Scenes as source code:
--- --- ---
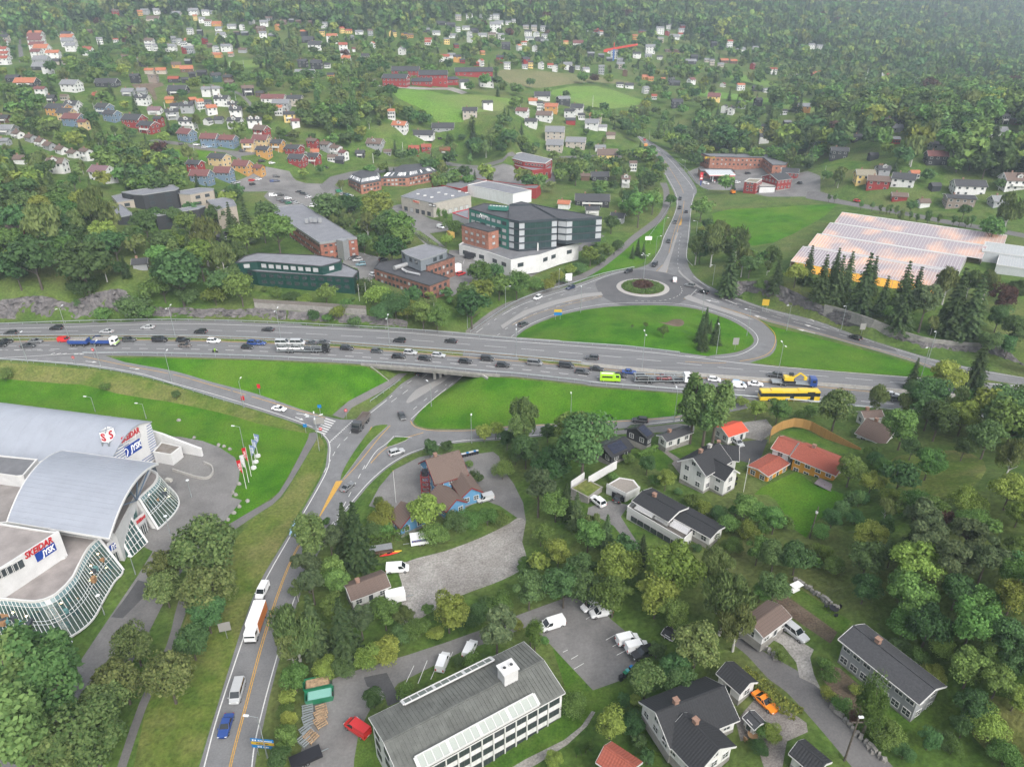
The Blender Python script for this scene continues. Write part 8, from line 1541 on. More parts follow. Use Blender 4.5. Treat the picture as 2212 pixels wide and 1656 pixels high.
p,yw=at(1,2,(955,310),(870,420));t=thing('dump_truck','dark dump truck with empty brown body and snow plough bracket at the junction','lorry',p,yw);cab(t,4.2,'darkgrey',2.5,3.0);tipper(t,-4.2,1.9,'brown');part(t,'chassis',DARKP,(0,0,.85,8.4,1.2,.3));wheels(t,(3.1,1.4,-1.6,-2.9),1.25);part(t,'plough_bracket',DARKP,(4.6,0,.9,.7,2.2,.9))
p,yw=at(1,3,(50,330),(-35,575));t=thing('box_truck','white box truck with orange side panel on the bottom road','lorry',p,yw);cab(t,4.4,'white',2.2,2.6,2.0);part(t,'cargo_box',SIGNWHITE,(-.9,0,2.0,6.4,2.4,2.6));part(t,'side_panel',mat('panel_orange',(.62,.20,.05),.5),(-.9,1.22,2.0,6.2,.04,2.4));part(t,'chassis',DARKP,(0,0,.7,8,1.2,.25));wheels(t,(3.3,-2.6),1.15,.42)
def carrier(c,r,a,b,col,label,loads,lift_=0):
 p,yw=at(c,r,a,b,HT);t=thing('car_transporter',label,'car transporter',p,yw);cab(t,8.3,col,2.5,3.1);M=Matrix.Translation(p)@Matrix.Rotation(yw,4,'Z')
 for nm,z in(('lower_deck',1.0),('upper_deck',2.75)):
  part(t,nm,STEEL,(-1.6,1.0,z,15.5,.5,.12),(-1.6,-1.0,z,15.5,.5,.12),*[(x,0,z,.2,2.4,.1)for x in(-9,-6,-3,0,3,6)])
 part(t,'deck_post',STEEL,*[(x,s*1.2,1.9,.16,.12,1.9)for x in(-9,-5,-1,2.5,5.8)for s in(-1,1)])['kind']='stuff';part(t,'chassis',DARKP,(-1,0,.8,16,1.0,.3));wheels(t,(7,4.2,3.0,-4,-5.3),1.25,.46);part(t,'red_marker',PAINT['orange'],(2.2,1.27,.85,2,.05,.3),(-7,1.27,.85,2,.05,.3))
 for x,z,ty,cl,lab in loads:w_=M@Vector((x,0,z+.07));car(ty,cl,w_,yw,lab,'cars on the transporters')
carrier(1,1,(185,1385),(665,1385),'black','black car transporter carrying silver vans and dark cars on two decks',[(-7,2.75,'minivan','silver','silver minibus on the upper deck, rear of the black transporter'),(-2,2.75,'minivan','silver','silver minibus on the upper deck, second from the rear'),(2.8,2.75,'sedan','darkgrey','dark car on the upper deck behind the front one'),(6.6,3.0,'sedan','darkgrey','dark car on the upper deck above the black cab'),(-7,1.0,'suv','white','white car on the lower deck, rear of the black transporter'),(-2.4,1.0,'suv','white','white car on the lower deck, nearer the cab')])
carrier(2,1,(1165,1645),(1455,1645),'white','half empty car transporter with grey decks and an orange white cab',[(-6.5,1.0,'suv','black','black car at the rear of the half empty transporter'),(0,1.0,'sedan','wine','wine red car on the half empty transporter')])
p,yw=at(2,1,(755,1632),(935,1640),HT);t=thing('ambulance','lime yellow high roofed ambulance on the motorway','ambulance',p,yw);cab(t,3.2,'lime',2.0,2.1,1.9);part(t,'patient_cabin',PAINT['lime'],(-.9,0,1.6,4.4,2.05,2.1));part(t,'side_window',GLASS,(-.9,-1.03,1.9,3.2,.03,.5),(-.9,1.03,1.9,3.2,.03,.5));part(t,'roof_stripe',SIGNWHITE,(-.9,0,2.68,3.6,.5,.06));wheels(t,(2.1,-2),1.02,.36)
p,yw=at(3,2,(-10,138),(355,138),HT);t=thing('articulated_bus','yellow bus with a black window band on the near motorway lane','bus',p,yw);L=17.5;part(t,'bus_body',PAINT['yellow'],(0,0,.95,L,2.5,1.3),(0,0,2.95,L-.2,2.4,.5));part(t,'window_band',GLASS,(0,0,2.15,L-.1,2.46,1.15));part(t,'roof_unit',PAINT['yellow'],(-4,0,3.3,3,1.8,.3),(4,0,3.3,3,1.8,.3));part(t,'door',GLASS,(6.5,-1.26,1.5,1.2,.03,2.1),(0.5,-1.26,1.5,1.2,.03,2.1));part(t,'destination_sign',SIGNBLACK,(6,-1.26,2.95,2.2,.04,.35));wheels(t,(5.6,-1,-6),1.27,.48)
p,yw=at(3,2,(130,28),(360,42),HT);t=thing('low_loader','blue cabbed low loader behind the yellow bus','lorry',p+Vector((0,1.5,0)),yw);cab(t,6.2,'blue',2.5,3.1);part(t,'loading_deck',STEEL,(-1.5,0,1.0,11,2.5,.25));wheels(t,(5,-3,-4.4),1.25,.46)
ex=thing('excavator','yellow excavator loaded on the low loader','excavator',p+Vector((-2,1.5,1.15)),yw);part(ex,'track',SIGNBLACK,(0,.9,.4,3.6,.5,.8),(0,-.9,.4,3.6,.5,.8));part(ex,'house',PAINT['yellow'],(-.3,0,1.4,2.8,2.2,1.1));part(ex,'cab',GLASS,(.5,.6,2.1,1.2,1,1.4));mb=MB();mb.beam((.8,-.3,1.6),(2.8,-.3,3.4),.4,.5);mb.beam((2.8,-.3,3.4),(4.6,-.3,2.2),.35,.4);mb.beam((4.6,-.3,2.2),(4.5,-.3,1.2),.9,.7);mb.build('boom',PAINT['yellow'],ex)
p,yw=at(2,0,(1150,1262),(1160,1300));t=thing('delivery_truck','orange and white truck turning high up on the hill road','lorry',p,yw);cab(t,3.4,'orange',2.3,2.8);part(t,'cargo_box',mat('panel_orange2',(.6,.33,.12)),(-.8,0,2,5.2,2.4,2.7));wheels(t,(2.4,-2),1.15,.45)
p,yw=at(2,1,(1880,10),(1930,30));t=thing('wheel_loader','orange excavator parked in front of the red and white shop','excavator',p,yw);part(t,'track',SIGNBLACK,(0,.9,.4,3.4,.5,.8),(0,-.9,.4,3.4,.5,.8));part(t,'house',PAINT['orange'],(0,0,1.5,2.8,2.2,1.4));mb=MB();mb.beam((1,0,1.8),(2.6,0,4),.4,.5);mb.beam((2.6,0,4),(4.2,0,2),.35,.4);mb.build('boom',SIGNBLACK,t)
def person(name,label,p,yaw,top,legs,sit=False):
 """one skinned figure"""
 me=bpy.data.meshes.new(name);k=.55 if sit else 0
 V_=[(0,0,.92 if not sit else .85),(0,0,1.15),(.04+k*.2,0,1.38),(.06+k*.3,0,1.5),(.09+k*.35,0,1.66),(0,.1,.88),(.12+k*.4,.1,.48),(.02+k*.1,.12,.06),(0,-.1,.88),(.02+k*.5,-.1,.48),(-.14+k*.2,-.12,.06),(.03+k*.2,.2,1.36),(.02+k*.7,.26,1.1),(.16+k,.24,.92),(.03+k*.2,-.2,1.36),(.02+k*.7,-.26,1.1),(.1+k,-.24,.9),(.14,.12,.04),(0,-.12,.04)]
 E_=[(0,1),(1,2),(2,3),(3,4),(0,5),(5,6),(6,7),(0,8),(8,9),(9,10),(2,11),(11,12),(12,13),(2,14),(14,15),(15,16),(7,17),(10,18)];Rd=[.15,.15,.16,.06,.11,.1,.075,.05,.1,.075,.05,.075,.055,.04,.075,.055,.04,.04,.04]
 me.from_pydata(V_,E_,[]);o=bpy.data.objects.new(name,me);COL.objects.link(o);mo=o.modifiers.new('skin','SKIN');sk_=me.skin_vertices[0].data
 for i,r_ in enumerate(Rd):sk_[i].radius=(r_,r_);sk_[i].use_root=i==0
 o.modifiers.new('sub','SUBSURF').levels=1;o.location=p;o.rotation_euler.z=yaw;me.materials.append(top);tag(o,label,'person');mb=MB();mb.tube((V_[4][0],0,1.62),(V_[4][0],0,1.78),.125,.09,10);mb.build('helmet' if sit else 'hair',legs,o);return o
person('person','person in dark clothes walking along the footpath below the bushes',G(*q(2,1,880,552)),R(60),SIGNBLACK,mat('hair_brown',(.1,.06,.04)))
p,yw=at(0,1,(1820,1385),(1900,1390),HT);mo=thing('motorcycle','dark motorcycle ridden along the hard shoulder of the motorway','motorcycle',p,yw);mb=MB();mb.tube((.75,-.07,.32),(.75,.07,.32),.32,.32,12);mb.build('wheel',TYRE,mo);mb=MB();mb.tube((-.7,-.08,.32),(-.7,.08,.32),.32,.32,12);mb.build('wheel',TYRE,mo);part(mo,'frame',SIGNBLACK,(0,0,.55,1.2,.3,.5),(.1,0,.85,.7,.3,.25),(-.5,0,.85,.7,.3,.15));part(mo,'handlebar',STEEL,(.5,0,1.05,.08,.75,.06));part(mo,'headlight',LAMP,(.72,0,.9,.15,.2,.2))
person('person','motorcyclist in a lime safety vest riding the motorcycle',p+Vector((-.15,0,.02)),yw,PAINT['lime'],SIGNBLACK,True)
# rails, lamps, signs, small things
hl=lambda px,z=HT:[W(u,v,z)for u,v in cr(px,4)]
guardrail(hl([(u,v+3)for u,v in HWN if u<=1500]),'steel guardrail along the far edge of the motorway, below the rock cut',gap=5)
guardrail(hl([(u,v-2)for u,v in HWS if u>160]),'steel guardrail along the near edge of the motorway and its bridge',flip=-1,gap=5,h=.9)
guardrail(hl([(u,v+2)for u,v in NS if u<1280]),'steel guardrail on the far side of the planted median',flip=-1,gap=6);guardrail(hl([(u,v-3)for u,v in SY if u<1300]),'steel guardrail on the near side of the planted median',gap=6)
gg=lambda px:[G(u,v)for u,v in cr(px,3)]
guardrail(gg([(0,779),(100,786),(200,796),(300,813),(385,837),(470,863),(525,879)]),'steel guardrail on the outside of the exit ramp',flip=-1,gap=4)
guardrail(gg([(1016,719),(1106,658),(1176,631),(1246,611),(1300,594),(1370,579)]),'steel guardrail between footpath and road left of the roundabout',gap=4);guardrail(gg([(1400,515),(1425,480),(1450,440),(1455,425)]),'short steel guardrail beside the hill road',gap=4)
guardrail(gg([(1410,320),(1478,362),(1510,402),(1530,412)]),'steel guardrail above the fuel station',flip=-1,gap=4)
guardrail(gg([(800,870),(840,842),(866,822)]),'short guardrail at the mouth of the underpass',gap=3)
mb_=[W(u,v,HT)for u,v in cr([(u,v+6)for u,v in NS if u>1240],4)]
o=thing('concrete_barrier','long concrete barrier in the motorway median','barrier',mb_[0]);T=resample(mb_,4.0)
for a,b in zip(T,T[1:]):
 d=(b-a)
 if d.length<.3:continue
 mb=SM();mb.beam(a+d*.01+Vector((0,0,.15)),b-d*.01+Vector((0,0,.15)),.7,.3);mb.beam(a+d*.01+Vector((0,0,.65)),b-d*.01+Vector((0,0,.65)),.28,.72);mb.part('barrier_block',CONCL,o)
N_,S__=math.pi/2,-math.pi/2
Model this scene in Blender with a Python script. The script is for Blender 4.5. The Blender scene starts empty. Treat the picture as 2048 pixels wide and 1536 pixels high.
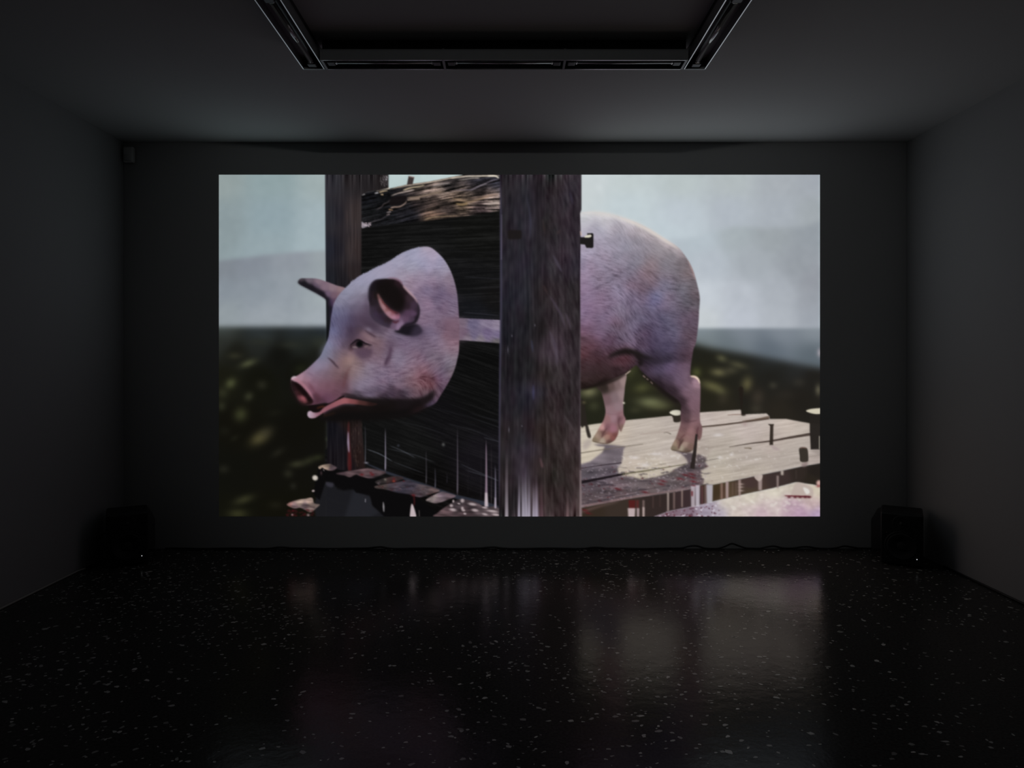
--- --- ---
INSTRUCTIONS TO FOLLOW:
Take every line containing the word "empty" and copy it.

EXPECTED ANSWER:
p,yw=at(1,2,(955,310),(870,420));t=thing('dump_truck','dark dump truck with empty brown body and snow plough bracket at the junction','lorry',p,yw);cab(t,4.2,'darkgrey',2.5,3.0);tipper(t,-4.2,1.9,'brown');part(t,'chassis',DARKP,(0,0,.85,8.4,1.2,.3));wheels(t,(3.1,1.4,-1.6,-2.9),1.25);part(t,'plough_bracket',DARKP,(4.6,0,.9,.7,2.2,.9))
carrier(2,1,(1165,1645),(1455,1645),'white','half empty car transporter with grey decks and an orange white cab',[(-6.5,1.0,'suv','black','black car at the rear of the half empty transporter'),(0,1.0,'sedan','wine','wine red car on the half empty transporter')])
Model this scene in Blender with a Python script. The script is for Blender 4.5. The Blender scene starts empty. Treat the picture as 2048 pixels wide and 1536 pixels high.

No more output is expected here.